A typical street restaurant in Vietnam. Again, check out the low-rider chairs.

This sort of simple eating reminds me of when I was in Seattle for a couple of weeks, visiting a close friend. We were both in need of healing and had each other. She was just moving into her new home and I had time to kill before I headed out to Toronto. Because her stuff hadn’t arrived yet, her kitchen was sparse in terms of cooking instruments and going out to eat every night was outside of our budget. Instead, we would go to the grocery store, buy hummus and carrots, pick cherry tomatoes out of her new garden, and eat that. A bottle of wine and her amazing view of Lake Washington from her deck made it idyllic. We sat in deck chairs and a cardboard box served as our table. I really believe that the simplicity of the food added to the perfection of those evenings.

Moon and Lake WA

Simple food, a bottle of wine, a close friend, and this view.

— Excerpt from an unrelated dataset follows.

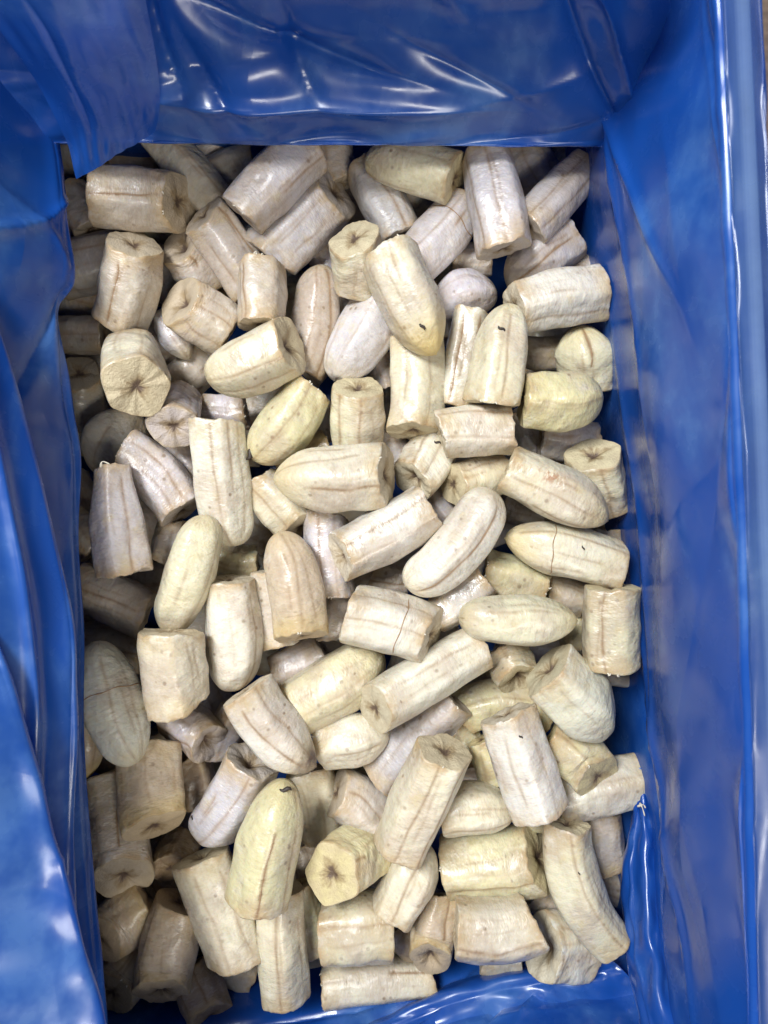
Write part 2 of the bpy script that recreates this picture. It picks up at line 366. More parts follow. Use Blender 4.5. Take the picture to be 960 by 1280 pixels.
 (632,680,772,708,70,.1,'C',dict(sp=[(729,685,4)],a='P',bend=-6,tb=.95,v=[(-.55,.1,1,.5),(.1,.4,.8,.4)],ring=.38),'curved piece with hooked tan seam and one black speck, right side'),
 (634,586,762,648,72,.0,'C',dict(b='P',ta=.9,v=[(.2,.05,.85,.45),(.75,.3,.9,.6)],spots=1),'pointed piece with rust-brown blotches along its top, right side'),
 (616,612,510,738,72,.0,'W',dict(a='R',b='R',bend=-12,ta=.9,v=[(-.55,.1,.95,.85)]),'long curved white piece with orange side streak, centre'),
 (742,568,756,630,72,1.0,'C',dict(fa=.6,dz=2.0,v=[(-.2,0,1,.5)]),'upright stub with wrinkled slit in its oval top face, at right liner'),
 (654,500,754,500,78,.1,'L',dict(b='R',v=[],ta=.92,wr=1),'butter yellow wrinkled piece at right liner'),
 (550,541,638,537,66,.1,'W',dict(sp=[(547,553,6)],v=[(-.7,0,1,.6),(.25,0,1,.35)],ta=.97,tb=.97),'short horizontal white piece with black speck on its left end, under the smooth cone-topped piece'),
 (632,378,616,504,70,.0,'C',dict(sp=[(627,411,7)],a='R',ta=.72,tb=1.02,v=[(-.25,.15,.95,.55)]),'smooth cone-topped piece standing upright with one dark hairline, upper right'),
 (590,390,570,508,50,1.0,'W',dict(v=[(.4,.05,1,.9),(-.45,.05,1,.85)]),'narrow piece with two brown strands left of the smooth cone-topped piece'),
 (732,408,732,476,74,1.0,'C',dict(fa=.55,a='R',dz=1.6,v=[(-.25,.0,.6,.95)]),'knobbly piece with dark pit and brown strand on its rounded top, at right liner'),
 (656,440,704,440,42,2.0,'T',dict(),'shadowed sliver left of the knobbly dark-pitted piece'),
 (676,546,742,552,54,2.0,'G',dict(v=[(-.2,.1,.6,.5)]),'mauve piece below the butter yellow wrinkled one'),
 (646,512,686,582,54,2.0,'G',dict(),'plain grey piece sloping down left of the mauve one under the butter yellow piece'),
 (566,606,628,588,62,1.0,'C',dict(fa=.55,dz=.8,v=[(-.2,0,.5,.5)]),'cream piece with pitted face turned left, under the short black-specked white piece'),
 (515,602,548,550,66,1.0,'W',dict(hollow=0.4,fa=.6,dz=1.0,v=[(-.5,0,1,.6),(.2,0,1,.5)]),'short piece with dark cave-like core facing down left, centre'),
 (520,424,516,540,68,.6,'C',dict(fb=.35,dz=-.6,v=[(-.5,.1,1,.4)],bend=-3),'smooth bright upright piece with yellow cut foot, below the blunt yellow-tipped piece'),
 (487,318,550,438,78,.0,'C',dict(sp=[(528,408,7)],b='P',ta=.98,bend=5,v=[(-.1,.0,.35,.5)],tipy=1),'piece with blunt yellow tip and tiny black tick, upper centre'),
 (484,364,423,478,76,1.0,'G',dict(b='R',v=[(.3,0,.9,.25)]),'smooth rounded piece running down left from under the blunt yellow-tipped piece'),
 (448,484,448,562,68,.8,'C',dict(fa=.45,dz=1.4,v=[(-.1,0,1,.6),(.75,0,1,.7)]),'upright ridged stub with slit face on top, at the centre of the upper half'),
 (342,604,484,594,84,.0,'C',dict(a='P',fb=.25,v=[(.3,.3,1,.7)],tb=1.0),'wedge-shaped cream piece with pointed left end, centre'),
 (424,696,536,634,72,.0,'W',dict(hollow=0.28,fa=.35,dz=.3,v=[(-.35,0,1,.6),(.4,0,1,.35)]),'pale ridged piece with hollow left end below the wedge-shaped piece'),
 (408,644,416,744,60,1.0,'G',dict(v=[(.4,0,1,.6),(-.3,.1,1,.4)],wet=1),'glistening wet mauve piece left of the hollow-ended ridged piece'),
 (398,504,408,554,48,2.0,'G',dict(),'grey sliver left of the upright slit-topped stub'),
 (348,584,412,560,52,1.6,'O',dict(),'peach sliver peeping over the wedge-shaped cream piece'),
 (324,602,376,660,66,1.2,'C',dict(fb=.35,v=[(.4,.0,1,.5)]),'cream piece under the pointed end of the wedge-shaped piece'),
 (390,484,322,580,72,.3,'Y',dict(sp=[(313,567,12)],b='R',ta=.85,v=[(.1,0,1,.5),(-.6,.1,1,.4)],stem=1),'pale yellow piece with curled brown stem scar at its lower left end'),
 (260,480,364,430,76,.0,'C',dict(hollow=0.28,a='R',fb=.42,dz=-.4,v=[(.15,0,1,.6),(.8,.1,1,.5)]),'bright barrel with shadowed cut face at its upper right, upper left centre'),
 (392,332,378,462,60,1.0,'T',dict(bend=-10,v=[(.1,0,.9,.5),(-.6,.05,1,.75)],a='R'),'slender curved tan piece with dark right seam, right of the short mauve piece'),
 (443,298,448,362,69,.7,'C',dict(fa=.6,dz=2.2,v=[]),'upright piece with greenish brown oval face on top, upper centre'),
 (420,240,338,322,80,1.0,'G',dict(fa=.35,v=[(.2,.1,.9,.3)],ta=.95),'mauve-grey piece with ragged right end below the lilac one, upper part'),
 (388,184,302,268,76,.5,'G',dict(v=[(-.45,.0,.6,.7)],b='C'),'plump lilac piece with forked brown seam near the back liner'),
 (262,222,316,204,52,3.0,'S',dict(),'dark piece in the shadow left of the plump lilac one'),
 (414,172,424,232,54,2.0,'T',dict(),'dim tan stub at the back liner right of the plump lilac piece'),
 (458,210,502,300,64,1.0,'G',dict(hollow=0.28,fb=.42,dz=-.5,v=[(-.4,0,1,.7)]),'slanted grey piece with brown core face at its lower end, upper centre'),
 (458,190,570,226,68,.7,'C',dict(a='R',ta=.8,fb=.35,v=[]),'bright plain piece with ragged right end just below the back liner'),
 (584,254,512,336,66,.9,'G',dict(v=[(.4,0,1,.4),(-.1,.2,.4,.6)],ring=.3),'greyish piece with looping brown scribble seam, upper right centre'),
 (607,196,630,312,73,.0,'G',dict(fb=.25,dz=-.4,v=[(-.1,0,1,.55),(.7,0,1,.55)],tb=.98,ta=.92),'upright mauve-white piece with parallel seams near the back liner'),
 (654,182,680,234,58,2.0,'G',dict(),'dim grey stub behind the wet slanted piece at back right'),
 (733,208,660,284,58,.8,'G',dict(v=[(.4,0,1,.5),(-.5,0,1,.6)],wet=1),'wettest glinting piece slanting by the back right corner'),
 (712,296,632,350,72,1.0,'G',dict(v=[(-.1,.1,1,.85)],b='R',ta=.96),'lilac piece with straight reddish seam under the wettest slanting piece'),
 (642,386,752,366,72,.5,'W',dict(fa=.42,dz=.3,v=[(.65,0,1,.5)],b='C'),'bluish white barrel with tan cut face on the left, by right liner'),
 (540,376,620,358,64,1.3,'G',dict(a='R',b='R',v=[]),'plain mauve piece under the upright parallel-seamed piece'),
 (566,324,612,326,44,2.0,'G',dict(),'small dim piece just below the foot of the upright parallel-seamed piece'),
 (716,330,746,334,32,1.6,'G',dict(),'tiny pale end at right liner right of the reddish-seamed lilac piece'),
 (552,206,604,212,48,2.2,'S',dict(),'dim piece at the back liner left of the upright parallel-seamed piece'),
 (688,198,716,206,40,2.4,'S',dict(),'dim stub at the back liner near the right corner'),
 (402,306,418,350,48,2.0,'G',dict(),'grey sliver left of the greenish oval-faced upright piece'),
 (424,352,436,408,50,2.0,'G',dict(v=[(0,0,1,.4)]),'grey sliver beneath the greenish oval-faced upright piece'),
 (500,246,538,278,48,2.6,'S',dict(),'dark gap piece left of the scribble-seamed one'),
 (252,512,308,514,46,2.2,'G',dict(),'mauve-grey sliver above the long pale upright piece'),
 (222,554,242,606,50,2.0,'G',dict(),'mauve sliver between the curved-seamed wet piece and the long pale upright one'),
 (216,652,202,702,40,1.5,'G',dict(),'pale sliver left of the crescent piece top'),
 (274,700,322,706,52,2.0,'Y',dict(),'dim olive-yellow piece behind the brown-scrapped tall piece'),
 (340,712,350,806,58,1.0,'W',dict(v=[]),'plain white piece mostly under the knobbly bent peach-white one'),
 (352,664,376,796,74,.0,'O',dict(a='R',bend=-5,tb=.98,v=[(-.1,0,1,.4)],fb=.12),'bent peach-white piece with flat bottom, left of centre'),
 (346,842,406,812,58,2.0,'G',dict(),'pale grooved piece behind the left end of the plain pale yellow one'),
 (364,888,482,822,84,.3,'Y',dict(b='R',v=[(-.2,.1,.8,.25)]),'plain wide pale yellow piece with seam dents, lower centre'),
 (436,768,540,796,78,.0,'W',dict(fb=.25,v=[(.1,0,1,.4),(-.7,0,1,.4)],ring=.62,tb=.97,ta=.97),'bright chunky piece cracked all round its girth, centre'),
 (438,736,418,798,50,1.6,'G',dict(),'grey piece in the gap left of the girth-cracked chunky piece'),
 (468,886,602,806,68,.2,'W',dict(fa=.55,dz=.5,v=[(-.2,.25,1,.45)],ta=.97),'longest straight piece with small yellow cut face at lower left, centre'),
 (402,932,486,920,66,1.0,'W',dict(v=[(.55,.2,.9,.5)],b='R'),'ridged white piece under the yellow cut end of the longest straight piece'),
 (566,870,478,968,74,1.1,'G',dict(v=[(.1,0,.9,.3)]),'wide grey-white piece in the shade under the longest straight piece'),
 (308,862,398,952,74,.0,'W',dict(b='P',ta=.93,bend=13,v=[(.45,.1,.9,.7),(-.35,0,.9,.5)],tipd=1),'curved piece with dark purple tip, left of the plain wide pale yellow one'),
 (464,722,506,726,44,1.8,'G',dict(v=[(.2,0,1,.8)]),'small dark-lined piece above the girth-cracked chunky piece'),
 (546,766,604,724,56,1.0,'W',dict(wet=1,v=[]),'glossy bluish white piece under the orange-streaked curved one'),
 (606,714,680,736,62,1.0,'Y',dict(v=[(.5,.6,1,.5)]),'yellow piece peeping out above the torpedo-shaped one'),
 (682,736,730,750,52,1.5,'T',dict(),'tan piece in shade left of the neat square-cut piece'),
 (714,766,722,808,42,2.0,'Y',dict(),'dim yellow sliver left of the foot of the neat square-cut piece'),
 (602,924,616,974,46,1.6,'L',dict(),'deep yellow sliver left of the black-speckled white piece'),
 (568,902,592,948,48,2.0,'C',dict(),'dim sliver right of the tan star face of the upright ridged piece'),
 (746,834,790,842,42,2.0,'S',dict(),'shadowed piece below the neat square-cut piece at right liner'),
 (758,664,768,722,44,2.0,'S',dict(),'shadowed sliver between the hooked-seam piece and right liner'),
 (538,614,562,654,46,2.0,'G',dict(),'grey sliver above the upper end of the orange-streaked curved piece'),
 (482,546,502,590,48,2.0,'G',dict(),'bluish sliver left of the short cave-cored piece'),
 (474,446,486,484,34,2.0,'G',dict(),'pale sliver left of the smooth bright upright piece'),
 (122,944,156,958,38,2.0,'S',dict(),'shadowed scrap right of the orange pointed tip'),
 (236,944,250,1004,48,2.0,'D',dict(),'dark brown piece right of the stout yellow-bottomed one'),
 (196,1104,234,1128,48,3.0,'D',dict(),'dark brown piece in the hole above the broad brownish peach one'),
 (376,1050,386,1110,48,2.2,'T',dict(),'dim tan piece left of the bright yellow round cut face'),
 (656,1008,694,1022,44,1.4,'Y',dict(),'small yellowish end under the foot of the black-speckled white piece'),
 (668,1112,704,1142,48,2.2,'S',dict(),'dark piece right of the cream barrel at lower right'),
 (492,1158,518,1184,44,2.2,'D',dict(),'dark piece in the gap left of the orange-stained piece'),
 (546,774,562,802,40,2.0,'G',dict(),'purplish sliver at the right end of the girth-cracked chunky piece'),
]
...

I think that in the US we are too focused on making food special through elaboration. Odder ingredients, extra preparation, over-the-top combinations. A burger that uses grilled cheese sandwiches as the bun? Nachos with everything under the sun on top of them? I know it’s not always the case – America’s adoption of sushi shows that we can appreciate the simple. Yet even there the rolls are complicated. No one needs cream cheese with their rice and fish. Or mango. No one.

I could go off on the idea that all of this food that tries to out-do each other is one of the drivers of unhealthy eating, but I won’t. First of all, I am hardly eating healthy here: too much bread. Secondly, what is really striking me is the back-to-basics of food I am experiencing. I am appreciating the emotional comfort of food that is presented to simply, not its health benefits. Or maybe I am just grateful that there is a way that people like me, who are not great cooks, can still offer food to guests without embarrassment.

On one lazy Saturday morning, I puttered into the kitchen and made a plate of hummus, carrots, pickles, and olives. Dave and I ate it and although it was hardly filling, it did stave off my growling stomach. I was guilty of sprinkling some Kashmir chili powder (think paprika-inspired chili powder; it’s what is available here and it’s great) over the canned hummus before serving it, but to me I still presented simple fare that satisfied me both physically and emotionally. Sometimes it really doesn’t take much.



4 thoughts on “Food overseas: Strange yet simple

  1. An all-time favorite memory is eating simple meals of bread and cheese, sometimes soup, at a mid-mountain stop while skiing with my good friend. I think you are right: the experience was enhanced by the straight-forward fare.